Given that \(A = \arctan \frac12\) and that \(B = \arctan\frac13\,\) (where \(A\) and \(B\) are acute) show, by considering \(\tan \left( A + B \right)\), that \(A + B = {\frac{1}{4}\pi }\).
The non-zero integers \(p\) and \(q\) satisfy
\[
\displaystyle \arctan {\frac1 p} + \arctan {\frac1 q}
= {\frac\pi 4}\,.
\]
Show that \( \left ( p-1 \right) \left(q-1 \right) = 2\) and hence determine \(p\) and \(q\).

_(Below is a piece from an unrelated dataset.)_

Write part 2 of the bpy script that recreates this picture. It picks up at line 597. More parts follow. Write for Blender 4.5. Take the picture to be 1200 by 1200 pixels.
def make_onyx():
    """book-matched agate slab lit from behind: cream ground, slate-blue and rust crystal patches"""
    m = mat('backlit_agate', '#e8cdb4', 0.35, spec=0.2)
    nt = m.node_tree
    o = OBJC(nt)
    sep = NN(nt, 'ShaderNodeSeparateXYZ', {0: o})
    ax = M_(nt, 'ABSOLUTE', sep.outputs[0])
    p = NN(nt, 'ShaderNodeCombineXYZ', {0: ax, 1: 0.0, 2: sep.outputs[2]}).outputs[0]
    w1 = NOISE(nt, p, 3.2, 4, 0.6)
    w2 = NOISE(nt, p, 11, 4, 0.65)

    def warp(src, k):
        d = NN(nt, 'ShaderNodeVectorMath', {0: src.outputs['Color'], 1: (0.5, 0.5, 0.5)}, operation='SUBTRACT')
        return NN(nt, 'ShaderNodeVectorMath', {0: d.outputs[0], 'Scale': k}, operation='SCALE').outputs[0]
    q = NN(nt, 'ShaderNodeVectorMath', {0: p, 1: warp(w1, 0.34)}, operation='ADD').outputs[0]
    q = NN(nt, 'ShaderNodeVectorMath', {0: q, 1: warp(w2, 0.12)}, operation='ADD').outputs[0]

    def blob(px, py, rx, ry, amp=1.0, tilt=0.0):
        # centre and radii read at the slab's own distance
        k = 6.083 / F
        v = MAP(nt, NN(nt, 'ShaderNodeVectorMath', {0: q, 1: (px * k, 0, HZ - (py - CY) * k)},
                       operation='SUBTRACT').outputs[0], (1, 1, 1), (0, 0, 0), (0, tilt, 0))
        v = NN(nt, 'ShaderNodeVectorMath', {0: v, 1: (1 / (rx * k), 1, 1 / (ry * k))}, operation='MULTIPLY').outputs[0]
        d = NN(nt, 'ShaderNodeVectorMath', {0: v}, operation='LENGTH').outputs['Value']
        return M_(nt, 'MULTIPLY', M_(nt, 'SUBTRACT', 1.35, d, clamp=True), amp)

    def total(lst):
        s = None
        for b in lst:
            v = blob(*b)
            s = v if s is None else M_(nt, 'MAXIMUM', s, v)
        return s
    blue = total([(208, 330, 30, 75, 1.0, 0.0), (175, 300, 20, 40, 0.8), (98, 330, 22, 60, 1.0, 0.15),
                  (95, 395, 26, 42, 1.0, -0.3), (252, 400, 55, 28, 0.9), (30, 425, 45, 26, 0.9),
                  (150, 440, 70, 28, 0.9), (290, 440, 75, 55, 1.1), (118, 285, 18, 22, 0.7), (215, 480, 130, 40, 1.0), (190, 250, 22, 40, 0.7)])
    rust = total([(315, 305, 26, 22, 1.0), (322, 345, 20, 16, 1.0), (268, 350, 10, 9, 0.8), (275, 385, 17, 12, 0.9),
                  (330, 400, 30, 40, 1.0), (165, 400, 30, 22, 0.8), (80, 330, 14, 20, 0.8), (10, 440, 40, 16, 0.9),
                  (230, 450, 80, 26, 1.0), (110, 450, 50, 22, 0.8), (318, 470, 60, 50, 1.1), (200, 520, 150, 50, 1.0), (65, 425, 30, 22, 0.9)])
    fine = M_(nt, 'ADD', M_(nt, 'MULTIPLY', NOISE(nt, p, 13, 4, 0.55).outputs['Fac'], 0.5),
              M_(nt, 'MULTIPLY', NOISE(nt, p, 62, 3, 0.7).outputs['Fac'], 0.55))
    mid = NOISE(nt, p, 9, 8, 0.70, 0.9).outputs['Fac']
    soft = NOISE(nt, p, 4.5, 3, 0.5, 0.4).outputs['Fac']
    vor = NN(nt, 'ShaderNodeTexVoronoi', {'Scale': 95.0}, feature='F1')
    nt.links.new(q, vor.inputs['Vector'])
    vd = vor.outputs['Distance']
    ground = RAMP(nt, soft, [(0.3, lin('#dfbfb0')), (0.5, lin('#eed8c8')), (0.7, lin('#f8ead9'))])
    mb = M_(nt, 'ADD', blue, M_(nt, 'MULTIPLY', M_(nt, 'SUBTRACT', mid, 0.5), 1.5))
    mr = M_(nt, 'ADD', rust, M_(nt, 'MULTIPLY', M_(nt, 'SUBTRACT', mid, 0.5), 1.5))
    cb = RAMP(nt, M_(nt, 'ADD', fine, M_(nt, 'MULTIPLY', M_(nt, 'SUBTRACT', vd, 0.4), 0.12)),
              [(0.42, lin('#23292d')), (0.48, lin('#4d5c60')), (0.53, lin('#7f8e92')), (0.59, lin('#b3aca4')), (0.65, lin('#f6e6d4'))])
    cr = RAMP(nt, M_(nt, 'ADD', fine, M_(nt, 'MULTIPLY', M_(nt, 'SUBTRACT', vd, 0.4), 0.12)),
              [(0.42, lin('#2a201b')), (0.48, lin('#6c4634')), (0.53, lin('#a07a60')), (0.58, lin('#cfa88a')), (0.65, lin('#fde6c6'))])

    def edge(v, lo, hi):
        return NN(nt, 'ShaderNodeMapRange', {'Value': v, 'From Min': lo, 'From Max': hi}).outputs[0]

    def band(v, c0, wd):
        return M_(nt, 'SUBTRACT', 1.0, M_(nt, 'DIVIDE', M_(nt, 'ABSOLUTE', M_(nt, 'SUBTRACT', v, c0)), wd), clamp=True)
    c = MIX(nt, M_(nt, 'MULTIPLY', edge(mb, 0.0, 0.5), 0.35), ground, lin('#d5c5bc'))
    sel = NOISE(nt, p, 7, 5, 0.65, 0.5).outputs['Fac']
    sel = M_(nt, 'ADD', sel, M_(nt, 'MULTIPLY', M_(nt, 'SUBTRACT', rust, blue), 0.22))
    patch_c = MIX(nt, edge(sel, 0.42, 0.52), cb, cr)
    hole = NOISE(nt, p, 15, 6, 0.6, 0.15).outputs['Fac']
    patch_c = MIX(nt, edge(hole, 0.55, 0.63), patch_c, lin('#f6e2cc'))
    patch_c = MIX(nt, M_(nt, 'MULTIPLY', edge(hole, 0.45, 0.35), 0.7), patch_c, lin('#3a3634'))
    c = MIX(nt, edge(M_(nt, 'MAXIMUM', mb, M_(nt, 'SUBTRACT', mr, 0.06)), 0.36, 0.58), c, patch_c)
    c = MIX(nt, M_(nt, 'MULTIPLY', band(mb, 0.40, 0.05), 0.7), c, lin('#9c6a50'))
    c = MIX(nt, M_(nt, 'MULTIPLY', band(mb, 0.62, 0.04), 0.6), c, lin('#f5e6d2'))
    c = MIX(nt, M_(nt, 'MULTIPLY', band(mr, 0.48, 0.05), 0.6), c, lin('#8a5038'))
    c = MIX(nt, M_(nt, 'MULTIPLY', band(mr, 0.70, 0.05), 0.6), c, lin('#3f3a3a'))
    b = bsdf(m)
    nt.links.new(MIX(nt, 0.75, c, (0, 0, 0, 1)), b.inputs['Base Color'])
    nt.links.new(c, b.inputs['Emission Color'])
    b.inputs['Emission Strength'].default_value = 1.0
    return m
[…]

Let \(r\), \(s\) and \(t\) be positive integers such that the highest common factor of \(s\) and \(t\) is \(1\). Show that, if
\[
\arctan {\frac1 r} + \arctan \frac s {s+t} = {\frac\pi 4}\,,
\]
then there are only two possible values for \(t\), and give \(r\) in terms of \(s\) in each case.
Solution:
\begin{align*}
&& \tan (A+B) &= \frac{\tan A + \tan B}{1-\tan A \tan B}\\
&&&= \frac{\tan \arctan \frac12 + \tan \arctan \frac13}{1-\tan \arctan \frac12 \tan \arctan \frac13}\\
&&&= \frac{\frac12+\frac13}{1-\frac16} \\
&&&= \frac{3+2}{5} \\
&&&= 1 \\
\Rightarrow && A+B &= \frac{\pi}{4} + n \pi
\end{align*}
but since \(A,B\) are acute \(0 < A+B < \pi\), so \(A+B = \frac{\pi}{4}\)
\begin{align*}
&& 1 &= \tan \frac{\pi}{4} \\
&&&= \tan \left ( \arctan {\frac1 p} + \arctan {\frac1 q}\right) \\
&&&= \frac{\frac1p + \frac1q}{1-\frac1{pq}} \\
&&&= \frac{q+p}{pq-1} \\
\Rightarrow && pq-1 &= q+p \\
\Rightarrow && 0 &= pq-q-p-q \\
&&&= (p-1)(q-1)-2 \\
\Rightarrow && 2 &= (p-1)(q-1)
\end{align*}
But \(p\),\(q\) are integers, so \(p-1 \in \{-2,-1,1,1\} \Rightarrow p \in \{-1,0,2,3\}\) but we cannot have \(p= 0\), so we must have
\((p,q) = (2,3), (3,2)\)
\begin{align*}
&& 1 &= \tan \frac{\pi}{4} \\
&&&= \tan \left ( \arctan {\frac1 r} + \arctan \frac s {s+t} \right) \\
&&&= \frac{\frac1r + \frac{s}{s+t}}{1-\frac{s}{r(s+t)}} \\
&&&= \frac{s+t+sr}{r(s+t)-s} \\
\Rightarrow && rs+rt-s &= s+t + sr \\
\Rightarrow && 0 &= rt-2s-t \\
&&2s&= t(r-1)
\end{align*}
Since \((s,t) =1\), we must have \(t \mid 2\), so \( t = 1,2\) and \(r = 2s+1\) or \(r=s+1\) respectively.